A classic case of sending unbalanced stereo into an input intended for balanced mono. 3.5mm is almost always unbalanced stereo (TRS or TRRS, tip and ring are right and left and I think the sleeve is ground). The inputs on pretty much any sound board has instrument in for right and instrument in for left. You're probably using a regular 1/4" to 3.5mm adapter to plug the computer in at just the right or left input on the board. A short bit about unbalanced vs balanced: so when you send an audio signal by itself across a cord that's really long, it is susceptible to rf interference. Radio waves in the air can interfere with it and distort it. What balanced audio does is it send two identical signals across 2 wires. It compares the two signals at the end and removes anything in the signal that isn't shared by both. Any interference experienced by one cord won't be experienced by the other cord the same way. So by removing anything that isn't identical in both cords, you remove anything that is interference. That's balanced audio in a nutshell. [EDIT: Strike that, reverse it.]
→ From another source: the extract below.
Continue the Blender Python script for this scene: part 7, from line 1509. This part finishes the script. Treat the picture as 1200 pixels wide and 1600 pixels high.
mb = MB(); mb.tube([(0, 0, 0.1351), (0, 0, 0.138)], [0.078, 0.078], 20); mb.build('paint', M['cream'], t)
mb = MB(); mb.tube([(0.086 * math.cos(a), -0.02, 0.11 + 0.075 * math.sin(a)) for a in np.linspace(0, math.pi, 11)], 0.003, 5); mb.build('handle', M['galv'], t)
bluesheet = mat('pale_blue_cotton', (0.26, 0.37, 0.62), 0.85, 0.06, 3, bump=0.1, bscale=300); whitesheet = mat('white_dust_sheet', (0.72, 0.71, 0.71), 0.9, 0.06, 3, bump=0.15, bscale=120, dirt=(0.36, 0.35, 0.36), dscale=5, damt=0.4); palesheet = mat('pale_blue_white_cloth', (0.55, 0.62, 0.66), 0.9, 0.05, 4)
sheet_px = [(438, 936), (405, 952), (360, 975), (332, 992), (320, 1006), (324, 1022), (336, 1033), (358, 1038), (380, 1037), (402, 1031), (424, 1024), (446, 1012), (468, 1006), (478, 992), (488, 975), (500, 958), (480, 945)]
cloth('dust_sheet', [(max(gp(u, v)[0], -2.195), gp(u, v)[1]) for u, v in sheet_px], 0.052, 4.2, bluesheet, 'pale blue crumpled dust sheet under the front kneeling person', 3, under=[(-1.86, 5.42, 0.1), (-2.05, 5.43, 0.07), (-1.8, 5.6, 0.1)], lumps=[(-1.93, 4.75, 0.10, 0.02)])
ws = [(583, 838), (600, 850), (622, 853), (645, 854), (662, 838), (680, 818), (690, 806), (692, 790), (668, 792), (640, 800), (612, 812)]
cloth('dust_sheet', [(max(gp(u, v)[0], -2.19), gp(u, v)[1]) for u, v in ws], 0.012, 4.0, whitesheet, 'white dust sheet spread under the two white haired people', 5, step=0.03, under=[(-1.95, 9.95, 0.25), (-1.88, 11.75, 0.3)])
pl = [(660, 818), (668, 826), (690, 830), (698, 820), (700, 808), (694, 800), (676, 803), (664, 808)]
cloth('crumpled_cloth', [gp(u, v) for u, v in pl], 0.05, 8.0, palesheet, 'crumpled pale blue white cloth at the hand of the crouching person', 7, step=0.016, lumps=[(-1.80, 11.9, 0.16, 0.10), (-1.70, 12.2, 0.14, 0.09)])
Now let's talk about how music engineers mix music when it is being produced. A lot of sounds they want to pan left or right to make the music interesting. You might want the bass sort of on the right and you may want the drums a little on the left. You may want piano a little in the middle and the guitar to go back and forth between ears. That's a really exaggerated example. But the point is that the signal sent to the right ear is intentionally different from the signal sent to the left ear.
When your audio board receives a signal in that left or right mono input, if there is signal both on the tip and on the ring, it expects both signals to be identical and anything that isn't exactly identical will be removed. The board thinks anything that isn't identical between ears is RF interference.
The audio sounds weird because your audio board thinks that anything in the mix that isn't panned directly in the center must be rf interference. It removes what it thinks is rf interference. So it removes a huge portion of your music. It makes your music sound super strange.
The solution is to get a cord that turns the unbalanced trs into unbalanced, separate, 1/4" ts cords.